> Stated goal: Only lines with the word "scene" are needed; collect each of them from the listing below.

> Information supplied:
================================

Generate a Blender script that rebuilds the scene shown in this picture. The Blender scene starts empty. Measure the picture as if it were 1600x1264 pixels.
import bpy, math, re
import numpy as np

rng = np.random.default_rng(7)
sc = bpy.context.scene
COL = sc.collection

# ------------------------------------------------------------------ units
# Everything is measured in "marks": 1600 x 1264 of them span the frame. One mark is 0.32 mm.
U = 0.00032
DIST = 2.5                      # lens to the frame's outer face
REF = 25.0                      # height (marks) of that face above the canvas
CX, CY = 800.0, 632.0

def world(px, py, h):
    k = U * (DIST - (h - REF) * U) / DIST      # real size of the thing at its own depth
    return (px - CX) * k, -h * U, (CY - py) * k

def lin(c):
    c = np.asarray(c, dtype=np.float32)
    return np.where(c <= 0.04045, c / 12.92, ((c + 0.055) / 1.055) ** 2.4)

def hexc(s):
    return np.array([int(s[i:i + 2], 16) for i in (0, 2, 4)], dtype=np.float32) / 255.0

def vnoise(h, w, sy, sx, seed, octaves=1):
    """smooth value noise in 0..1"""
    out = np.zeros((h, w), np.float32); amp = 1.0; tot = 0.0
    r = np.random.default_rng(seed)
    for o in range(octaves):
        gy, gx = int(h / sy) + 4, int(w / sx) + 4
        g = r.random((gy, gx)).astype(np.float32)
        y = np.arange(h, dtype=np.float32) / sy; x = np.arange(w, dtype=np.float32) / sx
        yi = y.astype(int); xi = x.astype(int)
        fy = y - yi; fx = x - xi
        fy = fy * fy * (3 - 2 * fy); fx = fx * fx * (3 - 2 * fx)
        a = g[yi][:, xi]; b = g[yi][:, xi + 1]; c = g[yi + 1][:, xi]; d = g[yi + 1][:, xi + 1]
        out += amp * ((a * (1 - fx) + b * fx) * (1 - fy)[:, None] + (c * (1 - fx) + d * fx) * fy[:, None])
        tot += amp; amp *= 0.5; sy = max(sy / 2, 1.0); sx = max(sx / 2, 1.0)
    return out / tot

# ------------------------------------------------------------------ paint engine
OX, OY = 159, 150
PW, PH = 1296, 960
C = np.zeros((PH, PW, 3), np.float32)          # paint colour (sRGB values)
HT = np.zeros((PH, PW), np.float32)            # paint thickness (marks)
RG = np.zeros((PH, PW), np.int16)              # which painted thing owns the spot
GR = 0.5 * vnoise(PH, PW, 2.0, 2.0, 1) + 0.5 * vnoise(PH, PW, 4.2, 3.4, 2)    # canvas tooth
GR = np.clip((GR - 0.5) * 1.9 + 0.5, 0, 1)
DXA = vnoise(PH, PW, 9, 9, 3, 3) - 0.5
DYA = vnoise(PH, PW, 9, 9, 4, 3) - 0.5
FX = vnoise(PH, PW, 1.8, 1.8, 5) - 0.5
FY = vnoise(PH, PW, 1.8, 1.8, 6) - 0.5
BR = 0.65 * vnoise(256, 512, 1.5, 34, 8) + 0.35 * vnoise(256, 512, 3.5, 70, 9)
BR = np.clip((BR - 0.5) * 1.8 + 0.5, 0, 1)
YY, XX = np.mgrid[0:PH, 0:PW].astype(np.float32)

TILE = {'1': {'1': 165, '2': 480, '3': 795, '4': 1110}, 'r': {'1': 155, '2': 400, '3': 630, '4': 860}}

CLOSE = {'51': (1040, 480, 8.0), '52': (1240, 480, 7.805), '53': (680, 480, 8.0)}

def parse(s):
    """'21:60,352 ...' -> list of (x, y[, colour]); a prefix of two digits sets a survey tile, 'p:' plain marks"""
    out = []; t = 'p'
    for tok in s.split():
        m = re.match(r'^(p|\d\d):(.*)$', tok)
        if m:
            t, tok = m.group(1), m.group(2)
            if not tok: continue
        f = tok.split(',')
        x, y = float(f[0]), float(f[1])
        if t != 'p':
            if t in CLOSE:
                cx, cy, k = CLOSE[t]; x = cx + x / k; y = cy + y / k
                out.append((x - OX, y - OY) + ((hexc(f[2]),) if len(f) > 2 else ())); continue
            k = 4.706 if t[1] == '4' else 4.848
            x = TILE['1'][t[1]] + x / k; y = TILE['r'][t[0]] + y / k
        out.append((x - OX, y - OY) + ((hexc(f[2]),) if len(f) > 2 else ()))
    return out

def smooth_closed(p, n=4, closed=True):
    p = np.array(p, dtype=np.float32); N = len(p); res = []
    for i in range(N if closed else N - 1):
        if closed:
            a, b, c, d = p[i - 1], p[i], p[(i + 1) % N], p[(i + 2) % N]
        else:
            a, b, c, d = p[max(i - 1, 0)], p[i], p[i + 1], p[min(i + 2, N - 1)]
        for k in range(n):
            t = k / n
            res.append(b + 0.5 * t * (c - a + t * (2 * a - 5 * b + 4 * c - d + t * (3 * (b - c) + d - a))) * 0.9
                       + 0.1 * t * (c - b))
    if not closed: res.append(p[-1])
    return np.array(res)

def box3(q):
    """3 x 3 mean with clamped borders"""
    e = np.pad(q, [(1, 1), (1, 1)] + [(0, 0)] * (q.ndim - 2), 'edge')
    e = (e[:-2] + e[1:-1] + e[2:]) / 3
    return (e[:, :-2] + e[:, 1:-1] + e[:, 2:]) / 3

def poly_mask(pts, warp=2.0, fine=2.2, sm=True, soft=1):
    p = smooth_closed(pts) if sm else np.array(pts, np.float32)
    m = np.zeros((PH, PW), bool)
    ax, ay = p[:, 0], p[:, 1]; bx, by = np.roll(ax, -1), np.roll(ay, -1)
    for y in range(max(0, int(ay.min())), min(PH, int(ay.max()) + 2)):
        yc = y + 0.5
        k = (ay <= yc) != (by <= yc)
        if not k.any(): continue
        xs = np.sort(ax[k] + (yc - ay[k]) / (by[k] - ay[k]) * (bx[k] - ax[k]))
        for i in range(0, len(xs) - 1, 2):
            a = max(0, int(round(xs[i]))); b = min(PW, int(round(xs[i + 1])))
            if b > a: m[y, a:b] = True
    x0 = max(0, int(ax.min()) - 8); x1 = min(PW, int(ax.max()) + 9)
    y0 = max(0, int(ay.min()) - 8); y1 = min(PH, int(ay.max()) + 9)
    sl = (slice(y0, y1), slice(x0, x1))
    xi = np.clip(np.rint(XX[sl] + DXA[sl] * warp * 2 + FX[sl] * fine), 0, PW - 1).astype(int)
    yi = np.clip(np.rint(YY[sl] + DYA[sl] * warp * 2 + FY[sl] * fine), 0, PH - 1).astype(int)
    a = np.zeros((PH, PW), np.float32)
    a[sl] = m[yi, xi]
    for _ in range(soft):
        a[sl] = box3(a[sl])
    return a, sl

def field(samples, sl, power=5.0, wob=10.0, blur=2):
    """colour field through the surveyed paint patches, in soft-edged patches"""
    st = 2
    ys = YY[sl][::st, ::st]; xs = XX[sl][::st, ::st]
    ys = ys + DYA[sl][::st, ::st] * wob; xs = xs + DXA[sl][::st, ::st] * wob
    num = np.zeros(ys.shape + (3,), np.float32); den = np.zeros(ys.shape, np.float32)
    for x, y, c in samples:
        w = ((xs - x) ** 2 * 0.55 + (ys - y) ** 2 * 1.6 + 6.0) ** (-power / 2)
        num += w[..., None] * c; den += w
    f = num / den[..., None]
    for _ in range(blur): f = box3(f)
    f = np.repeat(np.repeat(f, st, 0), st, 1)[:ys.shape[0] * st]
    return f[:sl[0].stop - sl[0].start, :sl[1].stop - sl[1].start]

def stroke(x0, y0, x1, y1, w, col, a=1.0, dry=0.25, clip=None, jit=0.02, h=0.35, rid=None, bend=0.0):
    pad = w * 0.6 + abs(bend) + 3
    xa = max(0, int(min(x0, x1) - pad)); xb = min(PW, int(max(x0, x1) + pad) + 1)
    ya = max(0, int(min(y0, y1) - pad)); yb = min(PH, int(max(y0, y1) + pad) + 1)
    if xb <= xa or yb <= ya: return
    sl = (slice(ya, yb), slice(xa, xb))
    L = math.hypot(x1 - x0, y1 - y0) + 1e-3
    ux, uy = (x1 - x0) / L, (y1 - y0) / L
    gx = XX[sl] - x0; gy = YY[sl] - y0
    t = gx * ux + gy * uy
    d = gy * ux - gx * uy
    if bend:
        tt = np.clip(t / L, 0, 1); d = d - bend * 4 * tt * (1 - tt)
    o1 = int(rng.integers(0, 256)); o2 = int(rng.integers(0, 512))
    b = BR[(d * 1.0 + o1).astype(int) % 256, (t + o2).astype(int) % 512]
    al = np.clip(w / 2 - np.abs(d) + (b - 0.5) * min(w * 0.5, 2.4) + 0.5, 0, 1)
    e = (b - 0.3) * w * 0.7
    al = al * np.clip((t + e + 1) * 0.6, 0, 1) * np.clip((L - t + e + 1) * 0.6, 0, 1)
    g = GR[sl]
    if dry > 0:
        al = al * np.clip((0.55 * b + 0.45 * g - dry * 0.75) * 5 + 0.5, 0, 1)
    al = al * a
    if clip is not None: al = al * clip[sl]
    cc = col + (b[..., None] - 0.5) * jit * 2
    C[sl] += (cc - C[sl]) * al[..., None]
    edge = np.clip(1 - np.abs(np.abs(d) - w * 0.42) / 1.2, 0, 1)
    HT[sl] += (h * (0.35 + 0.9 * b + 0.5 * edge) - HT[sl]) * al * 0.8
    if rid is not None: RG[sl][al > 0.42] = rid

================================

> Response to the task:
Generate a Blender script that rebuilds the scene shown in this picture. The Blender scene starts empty. Measure the picture as if it were 1600x1264 pixels.
sc = bpy.context.scene